しかし,これは安価な電力供給があっての話であり,水資源の豊富な日本では河川水の有効利用と節水があるべき姿である。とはいうものの河川水に頼れない波照間島では仕方がない。もっともこの施設も老朽化しており,一度は断念した西表島からの海底送水計画が再浮上しているという。
島の中央部の集落内にある南売店の横にアカハチ屋敷と呼ばれる屋敷跡が残っている。ここはオヤケアカハチの生誕地とされている。オヤケアカハチは15世紀ににおける八重山の有力者の一人で,石垣島に渡って一大勢力となる。
1500年に琉球王府の重税に反対し,農民の代表として反乱を起こす。この反乱は鎮圧され,その後,八重山は琉球王府の支配下に組み込まれていく。敗れはしたものアカハチは八重山の民を救うために立ち上がった英雄とされ,各地に記念碑が残されている。

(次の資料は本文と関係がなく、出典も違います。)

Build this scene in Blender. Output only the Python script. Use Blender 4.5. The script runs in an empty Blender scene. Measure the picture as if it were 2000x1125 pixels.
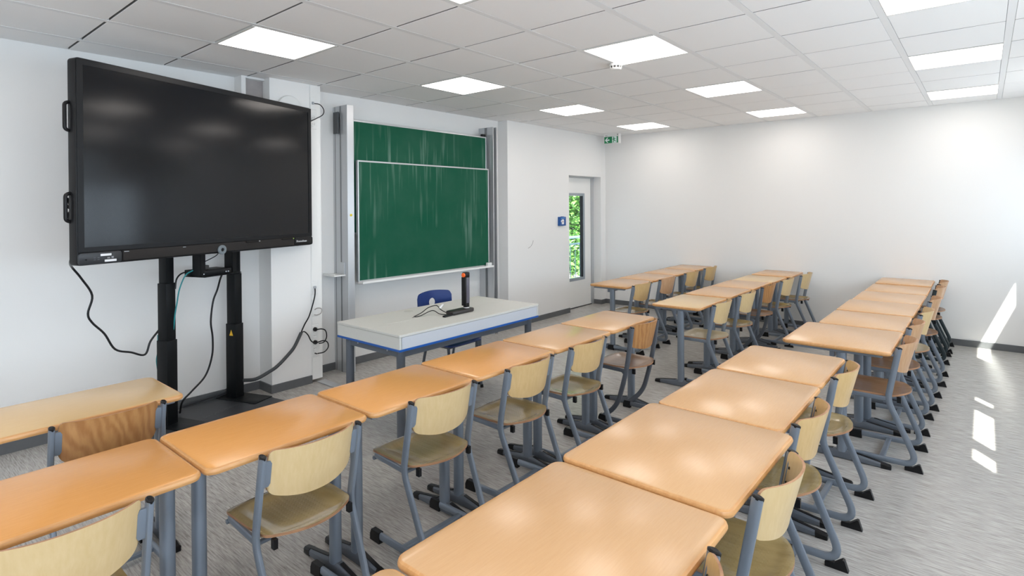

波照間港には石垣港離島桟橋からの高速船が接岸する浮き桟橋があり,乗客はこの旅客ターミナルを利用する。中には食堂(イノー)と売店がある。僕はここで初めてペットボトルに入ったシークヮーサーの飲み物を紹介され,以後,病み付きになってしまった。
天気が良いと波照間港の水の色はかくもすばらしい青色になる。
撮影は10月8日の夕方である。真っ青な空,太陽との角度がすばらしい海の色を見せてくれた。
水深の浅いところでは白い砂地の海底が太陽光をすべて反射して透明に近い色になっている。海面の波紋はそのまま海底に写っている。
ヘクソカズラ(屁糞葛、学名: Paederia scandens)は、アカネ科ヘクソカズラ属の蔓(つる)性多年草である。日本各地に分布しているが,僕は沖縄で初めて知った。葉や茎に悪臭があることからヘクソカズラというひどい名前をもらうことになった。花に特徴があり,注意して見ると,僕の住むマンションの中庭にもこの雑草はつるを伸していた。
沖縄の離島の主要農産物はサトウキビである。サトウキビは収穫後は断面から酸化が始まるので速やかに生産地域の製糖工場で処理する必要がある。そのため,沖縄県には八重山の西表,波照間,小浜,与那国をはじめとして伊平屋,粟国,伊江島,多良間に8ケ所の製糖工場があり,島の経済を支えている。
しかし,各工場は稼働してから40-50年が経過しており,老朽化が著しい。そのため沖縄県は高品質・低コストの新型製糖工場を順次,建設している。2011年度には小浜,伊江島,粟国の3工場が新築された。
波照間島でも2013年11月完成を目指して新工場が建設されつつある。サトウキビは冬場に収穫・製糖されるので,春に操業を終えた旧工場を取壊し,その跡地に次の収穫シーズンまでに新工場を建設する計画である。(八重山毎日新聞記事を要約)
波照間港の西北部に隣接している波照間島で唯一の遊泳可能なビーチである。港とビーチの間には製糖工場があり,ここがビーチの終端となっている。
波照間ブルーともいわれる海の色と白砂のビーチは南国の雰囲気そのものである。海底まで白い砂に覆われているので,太陽光は海底で反射されて海面に出てくるのでサンゴ礁の砂浜特有のエメラルドグリーンの海となる。
この海岸は遠浅のため,エメラルドグリーンの範囲が広く,その先は水深が深くなるので青色が強くなる。おそらく,エメラルドグリーンの範囲は遊泳には適さない水深ではないかと推測する。僕は泳げないし,シュノーケリングの趣味もないので確かめようはないけれど…。
もっとも10月に入るとさすがに海に入る人は少数となり,シュノーケリングを楽しむ人がまばらにいるだけだ。いちおう砂浜を端から端まで歩いてみた。向かって右側は港の防波堤が終点となり,その近くに製糖工場の工事が進んでいる。
反対側は半島のような地形となっており,その先ばペー浜となっている。漂流物を見たり,ヤドカリと戯れる以外は大してすることはない。何よりもニシ浜ビーチの岩場から見る海の色と夕日の時間帯がもっとも素晴らしい。
波照間島を訪れる人は必ずと言っていいほどこのビーチで時を過ごすので,島を歩いていても時々しか出会わない観光客がたくさん集まっている。夕暮れの時間帯になるとさらに多くの人たちが集まって来るけれど,夕日に金色に染まる海の写真を撮るには日没の少なくとも30分前には来ていた方がよい。
この時間帯は海が黄金色に染まり,もっとも美しく輝く。低くなった太陽からの光が海面に光の帯を作り,その中にいる人がきれいなシルエットになってくれた。まったく見知らぬ人であるが,この人に感謝である。